• _TASK_:
Each line of the listing must be transcribed exactly, except for the images, which should be excluded.
===
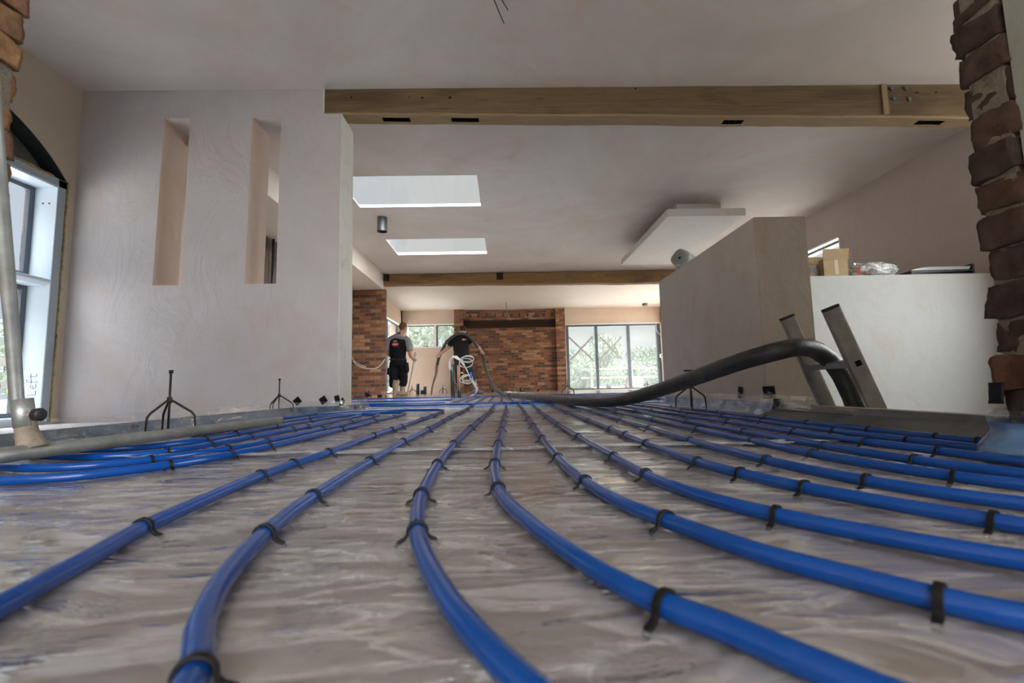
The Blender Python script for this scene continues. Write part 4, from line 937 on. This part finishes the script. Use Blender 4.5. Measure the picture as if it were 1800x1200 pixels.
tripod((.3, 14.2), .2, 'faint levelling tripod at foot of brick wall, left', 1, 1.1, .1, .05)
tripod((1.25, 14.2), .2, 'faint levelling tripod at foot of brick wall, right', 1, 1.1, .8, .05)
tripod((-2.95, 12.6), .16, 'low levelling tripod by the side window', 1, .9, .8, .05)

# ------------------------------------------------------------------ small fittings
e = empty('ceiling_spotlight', (-1.79, 6.83, CZ), 'grey metal cylinder light under ceiling between skylights', 'light fitting')
b = MB(); b.tube([(-1.79, 6.83, CZ-.001), (-1.79, 6.83, 2.56)], .073, 28, cap=False); b.build('housing', M['detector'], e)
MB().tube([(-1.79, 6.83, 2.62), (-1.79, 6.83, 2.61)], .070, 28).build('lens', M['dark'], e)
b = MB(); b.tube([(4.57, 14.6, CZ), (4.57, 14.6, 2.70)], .08, 24); tag(b.build('ceiling_spotlight', M['detector']), 'small grey cylinder light on far ceiling above glazed doors', 'light fitting')
b = MB(); b.tube(spline([(-.10, 2.68, CZ), (-.06, 2.64, 2.66), (-.017, 2.6, 2.53), (.012, 2.6, 2.45), (.042, 2.6, 2.372)], .03), .0038, 8)
tag(b.build('ceiling_cable', M['wire']), 'longer dark cable end hanging from near ceiling', 'cable')
b = MB(); b.tube(spline([(-.03, 2.66, CZ), (.0, 2.62, 2.62), (.030, 2.6, 2.53), (.068, 2.6, 2.458)], .03), .0038, 8)
tag(b.build('ceiling_cable', M['wire']), 'shorter dark cable end hanging from near ceiling', 'cable')
b = MB(); b.tube(spline([(.12, 14.0, CZ), (.125, 14.0, 2.60), (.15, 14.0, 2.45), (.20, 14.0, 2.32), (.24, 14.0, 2.22)], .04), .012, 8)
tag(b.build('ceiling_cable', simple('pale_cable', (.25, .23, .2), .6)), 'cable hanging from far ceiling in front of the brick chimney breast', 'cable')
b = MB(); b.tube(spline([(-3.30, 10.26, .83), (-3.2, 10.2, .74), (-3.02, 10.2, .67), (-2.8, 10.2, .66), (-2.66, 10.2, .76), (-2.61, 10.24, .86)], .04), .009, 8)
b.tube(spline([(-3.33, 10.26, .92), (-3.25, 10.2, .82), (-3.12, 10.2, .74), (-3.0, 10.2, .70)], .04), .006, 8)
tag(b.build('wall_cable', M['whitepipe']), 'grey cable drooping across the brick pier', 'cable')
e = empty('switch_box', (5.2, 15.15, 1.1), 'white switch box dangling on cable beside glazed doors', 'switch')
b = MB(); b.box(5.15, 5.27, 15.12, 15.16, 1.06, 1.18); b.build('plate', M['whitepipe'], e)
b = MB(); b.box(5.19, 5.21, 15.115, 15.122, 1.09, 1.15); b.box(5.215, 5.24, 15.115, 15.122, 1.13, 1.15); b.build('rocker', M['plug'], e)
b = MB(); b.tube(spline([(5.22, 15.15, 1.06), (5.19, 15.15, .98), (5.25, 15.15, .94), (5.2, 15.15, .9), (5.24, 15.15, .86)], .03), .01, 6); b.tube(spline([(5.1, 15.2, 2.2), (5.1, 15.16, 1.95), (5.2, 15.14, 1.8), (5.29, 15.2, 1.7)], .05), .008, 6); b.build('cable', M['whitepipe'], e)
# pipe stubs and cable in slot
b = MB(); b.tube([(-3.30, 6.62, .9), (-3.31, 6.63, 2.4)], .02, 8); b.tube(spline([(-3.3, 6.9, 2.3), (-3.27, 6.95, 1.8), (-3.3, 6.9, 1.45), (-3.25, 6.8, 1.38)], .05), .012, 8)
tag(b.build('hanging_cables', M['blacktube']), 'black cables hanging in dark opening seen through right slot', 'cable')
b = MB(); b.tube([(-1.03, 9.42, .0), (-1.035, 9.42, .675)], .042, 18); tag(b.build('riser_duct', M['blacktube']), 'black riser duct standing on floor under the white coil', 'pipe')
e = empty('copper_riser', (-.90, 9.38, 0), 'pair of copper coloured pipes beside the black duct', 'pipe')
b = MB(); b.tube([(-.915, 9.38, .0), (-.92, 9.38, .66)], .012, 10); b.build('copper_pipe', M['copper'], e)
b = MB(); b.tube([(-.885, 9.38, .0), (-.888, 9.38, .64)], .012, 10); b.build('copper_pipe', M['copper'], e)
b = MB(); b.tube([(-.885, 9.37, .0), (-.888, 9.37, .2)], .038, 12); b.build('lagging', M['blacktube'], e)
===
• _RESPONSE TO THE TASK_:
The Blender Python script for this scene continues. Write part 4, from line 937 on. This part finishes the script. Use Blender 4.5. Measure the picture as if it were 1800x1200 pixels.
tripod((.3, 14.2), .2, 'faint levelling tripod at foot of brick wall, left', 1, 1.1, .1, .05)
tripod((1.25, 14.2), .2, 'faint levelling tripod at foot of brick wall, right', 1, 1.1, .8, .05)
tripod((-2.95, 12.6), .16, 'low levelling tripod by the side window', 1, .9, .8, .05)

# ------------------------------------------------------------------ small fittings
e = empty('ceiling_spotlight', (-1.79, 6.83, CZ), 'grey metal cylinder light under ceiling between skylights', 'light fitting')
b = MB(); b.tube([(-1.79, 6.83, CZ-.001), (-1.79, 6.83, 2.56)], .073, 28, cap=False); b.build('housing', M['detector'], e)
MB().tube([(-1.79, 6.83, 2.62), (-1.79, 6.83, 2.61)], .070, 28).build('lens', M['dark'], e)
b = MB(); b.tube([(4.57, 14.6, CZ), (4.57, 14.6, 2.70)], .08, 24); tag(b.build('ceiling_spotlight', M['detector']), 'small grey cylinder light on far ceiling above glazed doors', 'light fitting')
b = MB(); b.tube(spline([(-.10, 2.68, CZ), (-.06, 2.64, 2.66), (-.017, 2.6, 2.53), (.012, 2.6, 2.45), (.042, 2.6, 2.372)], .03), .0038, 8)
tag(b.build('ceiling_cable', M['wire']), 'longer dark cable end hanging from near ceiling', 'cable')
b = MB(); b.tube(spline([(-.03, 2.66, CZ), (.0, 2.62, 2.62), (.030, 2.6, 2.53), (.068, 2.6, 2.458)], .03), .0038, 8)
tag(b.build('ceiling_cable', M['wire']), 'shorter dark cable end hanging from near ceiling', 'cable')
b = MB(); b.tube(spline([(.12, 14.0, CZ), (.125, 14.0, 2.60), (.15, 14.0, 2.45), (.20, 14.0, 2.32), (.24, 14.0, 2.22)], .04), .012, 8)
tag(b.build('ceiling_cable', simple('pale_cable', (.25, .23, .2), .6)), 'cable hanging from far ceiling in front of the brick chimney breast', 'cable')
b = MB(); b.tube(spline([(-3.30, 10.26, .83), (-3.2, 10.2, .74), (-3.02, 10.2, .67), (-2.8, 10.2, .66), (-2.66, 10.2, .76), (-2.61, 10.24, .86)], .04), .009, 8)
b.tube(spline([(-3.33, 10.26, .92), (-3.25, 10.2, .82), (-3.12, 10.2, .74), (-3.0, 10.2, .70)], .04), .006, 8)
tag(b.build('wall_cable', M['whitepipe']), 'grey cable drooping across the brick pier', 'cable')
e = empty('switch_box', (5.2, 15.15, 1.1), 'white switch box dangling on cable beside glazed doors', 'switch')
b = MB(); b.box(5.15, 5.27, 15.12, 15.16, 1.06, 1.18); b.build('plate', M['whitepipe'], e)
b = MB(); b.box(5.19, 5.21, 15.115, 15.122, 1.09, 1.15); b.box(5.215, 5.24, 15.115, 15.122, 1.13, 1.15); b.build('rocker', M['plug'], e)
b = MB(); b.tube(spline([(5.22, 15.15, 1.06), (5.19, 15.15, .98), (5.25, 15.15, .94), (5.2, 15.15, .9), (5.24, 15.15, .86)], .03), .01, 6); b.tube(spline([(5.1, 15.2, 2.2), (5.1, 15.16, 1.95), (5.2, 15.14, 1.8), (5.29, 15.2, 1.7)], .05), .008, 6); b.build('cable', M['whitepipe'], e)
# pipe stubs and cable in slot
b = MB(); b.tube([(-3.30, 6.62, .9), (-3.31, 6.63, 2.4)], .02, 8); b.tube(spline([(-3.3, 6.9, 2.3), (-3.27, 6.95, 1.8), (-3.3, 6.9, 1.45), (-3.25, 6.8, 1.38)], .05), .012, 8)
tag(b.build('hanging_cables', M['blacktube']), 'black cables hanging in dark opening seen through right slot', 'cable')
b = MB(); b.tube([(-1.03, 9.42, .0), (-1.035, 9.42, .675)], .042, 18); tag(b.build('riser_duct', M['blacktube']), 'black riser duct standing on floor under the white coil', 'pipe')
e = empty('copper_riser', (-.90, 9.38, 0), 'pair of copper coloured pipes beside the black duct', 'pipe')
b = MB(); b.tube([(-.915, 9.38, .0), (-.92, 9.38, .66)], .012, 10); b.build('copper_pipe', M['copper'], e)
b = MB(); b.tube([(-.885, 9.38, .0), (-.888, 9.38, .64)], .012, 10); b.build('copper_pipe', M['copper'], e)
b = MB(); b.tube([(-.885, 9.37, .0), (-.888, 9.37, .2)], .038, 12); b.build('lagging', M['blacktube'], e)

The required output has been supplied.